The US dollar rally is finally here
The greenback has been rallying strongly over the last two days amid building expectations the Fed will hike the federal fund rate target by another notch in December together with expectation Donald Trump will finally passes his tax reform which aim mainly at lowering the corporate tax rate from 35% to 20% and capping the one for individual to 35% from 39.6% among other specificities.
The US dollar surged across the board, adding gains against most of its peers. It gained the most against the pound sterling, the Swiss franc and the Japanese yen, rising 0.52%, 0.51% and 0.43% respectively. According to the probability extracted from the Fed funds futures, the probability of a rate hike in December has risen to 70%, compared to 63% a week ago.
The greenback also got a boost from Donald Trump amid an announcement made on Wednesday about a proposed rate tax cuts plan. Beside the tax cuts for individual and corporation, the proposal also mentioned an increase of the bottom tax rate to 12% from 10% currently and also the eventuality of a higher tax rate for wealthy individuals. It seems that this tax cuts plan will find a larger support among Congress members as its overall effect will be more balanced compared to what the Donald has proposed so far.
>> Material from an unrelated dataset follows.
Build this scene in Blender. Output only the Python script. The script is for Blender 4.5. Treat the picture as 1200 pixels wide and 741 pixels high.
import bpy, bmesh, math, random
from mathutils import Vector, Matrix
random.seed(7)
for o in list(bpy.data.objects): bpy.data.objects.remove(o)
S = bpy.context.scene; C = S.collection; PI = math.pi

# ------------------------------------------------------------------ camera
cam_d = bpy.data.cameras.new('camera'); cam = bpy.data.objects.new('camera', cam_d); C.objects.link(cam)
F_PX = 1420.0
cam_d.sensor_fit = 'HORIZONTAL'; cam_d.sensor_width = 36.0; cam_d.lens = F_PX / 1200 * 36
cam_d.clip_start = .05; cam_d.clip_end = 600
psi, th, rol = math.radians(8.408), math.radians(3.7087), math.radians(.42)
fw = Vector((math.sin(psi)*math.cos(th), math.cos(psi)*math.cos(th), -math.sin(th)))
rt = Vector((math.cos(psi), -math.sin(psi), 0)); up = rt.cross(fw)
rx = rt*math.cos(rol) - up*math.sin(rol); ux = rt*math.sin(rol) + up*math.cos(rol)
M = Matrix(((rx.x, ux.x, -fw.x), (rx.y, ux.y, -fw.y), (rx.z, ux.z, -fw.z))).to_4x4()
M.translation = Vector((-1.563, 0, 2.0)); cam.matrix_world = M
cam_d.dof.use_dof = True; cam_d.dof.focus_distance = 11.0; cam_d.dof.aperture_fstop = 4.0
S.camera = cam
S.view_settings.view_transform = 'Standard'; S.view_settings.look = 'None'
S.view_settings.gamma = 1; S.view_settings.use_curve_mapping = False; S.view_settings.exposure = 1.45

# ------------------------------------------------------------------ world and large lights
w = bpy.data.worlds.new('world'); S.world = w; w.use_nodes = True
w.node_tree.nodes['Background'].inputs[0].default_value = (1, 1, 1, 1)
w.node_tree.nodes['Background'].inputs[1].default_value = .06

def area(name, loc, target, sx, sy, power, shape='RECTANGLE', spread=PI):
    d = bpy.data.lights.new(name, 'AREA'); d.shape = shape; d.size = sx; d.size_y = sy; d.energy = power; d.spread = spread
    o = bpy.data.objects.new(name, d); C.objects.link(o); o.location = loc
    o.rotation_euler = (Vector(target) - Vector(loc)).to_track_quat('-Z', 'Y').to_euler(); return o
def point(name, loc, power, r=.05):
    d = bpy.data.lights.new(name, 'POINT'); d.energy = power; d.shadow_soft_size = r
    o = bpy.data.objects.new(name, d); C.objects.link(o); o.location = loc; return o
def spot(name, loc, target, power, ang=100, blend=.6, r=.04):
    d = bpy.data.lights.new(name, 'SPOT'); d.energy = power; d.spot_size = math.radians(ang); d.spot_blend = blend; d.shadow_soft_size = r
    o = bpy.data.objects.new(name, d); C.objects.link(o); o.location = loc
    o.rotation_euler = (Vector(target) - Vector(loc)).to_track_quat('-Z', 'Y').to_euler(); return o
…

We were advocating, for quite some time now – that the USD was oversold and that the time was coming for a recovery. It seems that the time has finally come, especially against currency that profited extensively of the USD weakness. Currency such as the AUD, AUD and EM in general are potential subject to a broader correction.
Mario Draghi does not threaten Bitcoin
This was one comment that seems at first sight very bullish for the bitcoin, the most famous digital currency. Mario Draghi, in its statements to the European Parliament’s Committee on Economic and Monetary Affairs has mentioned that the European Central Bank has not the mandate to prohibit or regulate Bitcoin.
It is clear that big institutions are not in a hurry to regulate. We believe that the power of money creation is one very important power that are not going to be given up. Ironically, new derivatives are going to be introduced by next year on the Bitcoin and should, by the way, likely weigh on prices. The gold price has been driven lower by paper contracts. The ratio between paper and physical is currently higher than 200 according to the latest disclosure from the CME. One can perfectly imagine what impact it may trigger when derivatives are going to be introduced on Bitcoin.
Right now, the Bitcoin price is holding slightly below $4000 and there are upside pressures. The price is likely to rise again. We do not consider that this is a “tulip mania” the bubble name of the hyperinflation that occurred in Netherlands. It is rather another way to store wealth.